Präsident Selenskyi ist entschlossen, die Ukraine zu verteidigen. Er rief den Kriegszustand aus mit den Worten: „Wir sind stark. Wir sind zu allem bereit. Wir werden siegen“, so Selenskyi. Die ukrainische Armee schoss bis 7:30 MEZ nach eigenen Angaben fünf russische Flugzeuge und einen Helikopter im Osten des Landes ab.

Politiker nahezu aller westlicher Staaten verurteilten den Angriff scharf, der Nordatlantikrat der NATO hat für den Donnerstag eine Sitzung angesetzt. Präsident Biden verurteilte den „unprovozierten und ungerechtfertigten“ Angriff auf die Ukraine und kündigte „weitere Konsequenzen“ an. Bundeskanzler Scholz sprach von einem „dunklen Tag für Europa“ und sicherte der Ukraine volle Solidarität zu.

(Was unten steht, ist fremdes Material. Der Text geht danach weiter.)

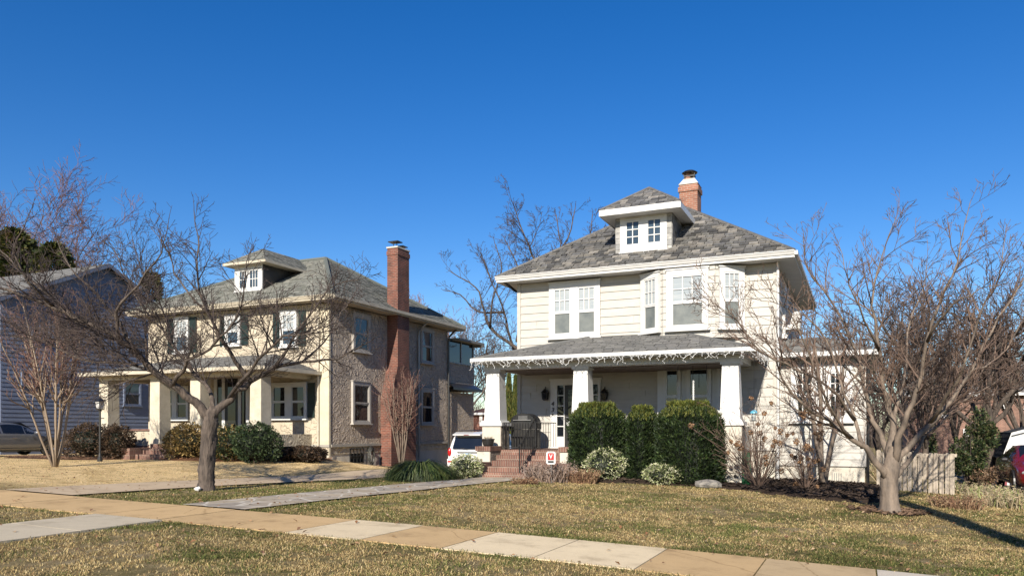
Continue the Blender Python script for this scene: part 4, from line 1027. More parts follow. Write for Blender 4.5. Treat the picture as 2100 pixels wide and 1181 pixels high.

Die NATO-Staaten Polen, Lettland, Estland und Litauen haben Konsultationen nach Artikel 4 des Nordatlantikvertrags beantragt, in dem es heißt: „Die Parteien werden einander konsultieren, wenn nach Auffassung einer von ihnen die Unversehrtheit des Gebiets, die politische Unabhängigkeit oder die Sicherheit einer der Parteien bedroht ist.“ Die estnische Premierministerin Kaja Kallas sagte: „Russlands weit verbreitete Aggression ist eine Bedrohung für die ganze Welt und alle NATO-Staaten, und es müssen NATO-Konsultationen zur Stärkung der Sicherheit der Alliierten eingeleitet werden, um zusätzliche Maßnahmen zur Gewährleistung der Verteidigung der NATO-Alliierten umzusetzen.“

Die Handlungsmöglichkeiten der NATO sind in dieser Situation allerdings begrenzt. Der pensionierte Generalleutnant der US-Amree Keith Kellogg analysierte gegenüber dem US-Sender Fox News, dass es „nicht viel“ gäbe, um eine russische Invasion der Ukraine aufzuhalten.